The panel was moderated by Angela Siefer of the National Digital Inclusion Alliance, with panelists Messier, Casey Sorensen of PCs for Peoples and Samantha Schartman-Cyck of Connect Your Community.
Messier started by giving information about the customers served by Mobile Beacon. Schools have gravitated toward Mobile Beacon because of the mobility and low cost of its unlimited data service.
Libraries are different from schools and other nonprofits, she said, because libraries usually want Mobile Beacon to help their communities. By allowing customers to “check out” Mobile Beacon services, libraries have actually connected more people in their communities to the internet.
“At the end of the day, it’s about the individuals and how they’re affected,” she said.
Sorensen, of PCs for Peoples, talked about launching a program with Mobile Beacon to give computers and internet service to those who don’t have it. When he launched an internet program in 2012 that required an email address, half of the people who enrolled didn’t have an email or access to the Internet.
Because of the severe limitations imposed by data caps, he said, “halfway through the month, many weren’t able to do online classes anymore, so their grades dropped,” he said. “They dropped out of school.”
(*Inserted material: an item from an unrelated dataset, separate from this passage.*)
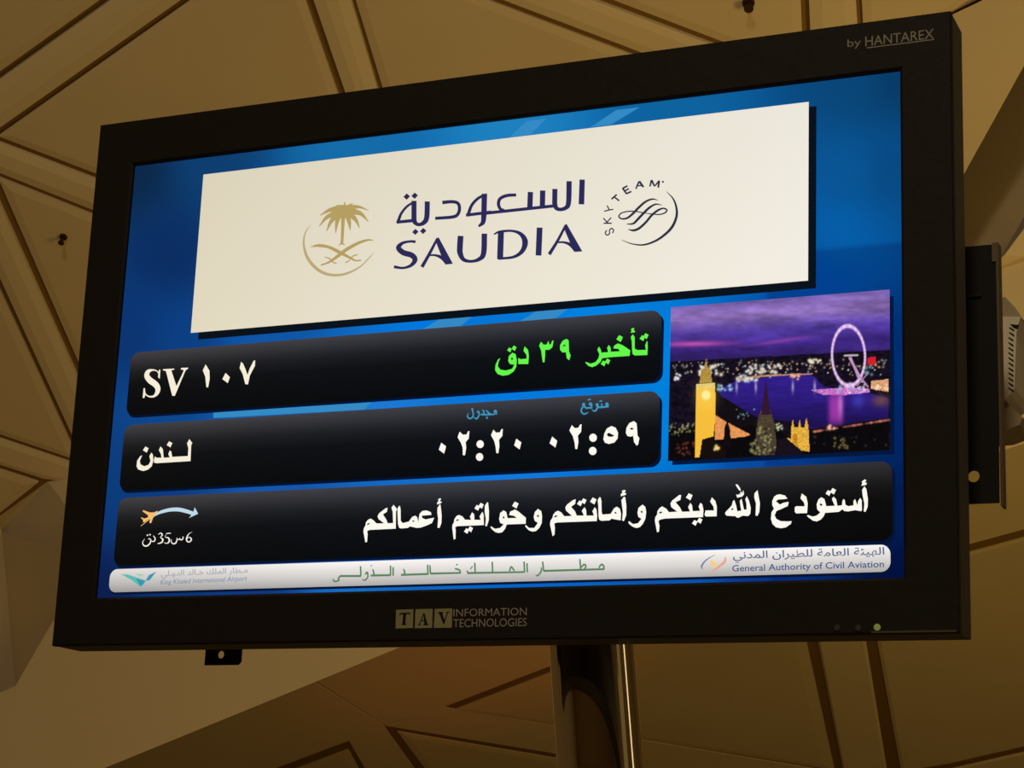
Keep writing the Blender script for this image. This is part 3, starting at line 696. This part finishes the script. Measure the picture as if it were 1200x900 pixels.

Schartman-Cyck talked about the different network roles that people held. She said there were three paradigmatic “roles”: Isolates, stars and cliques.
Isolates are usually older people without social connections, and stars are socialites who are seemingly connected to everyone, she said. Cliques are groups of people who are always connected to each other and influence each other to adopt new products. She added that 85 percent of people in a survey that she released said they were a star, clique or mix of both.
She said it was necessary to ask questions to build better products for everyone.
“It’s not a huge jump to start asking who they are supported by and who they support in their personal life and in their networks,” Schartman-Cyck said.
She wanted to push stars and cliques to spread the message of their products and help reach out to isolates.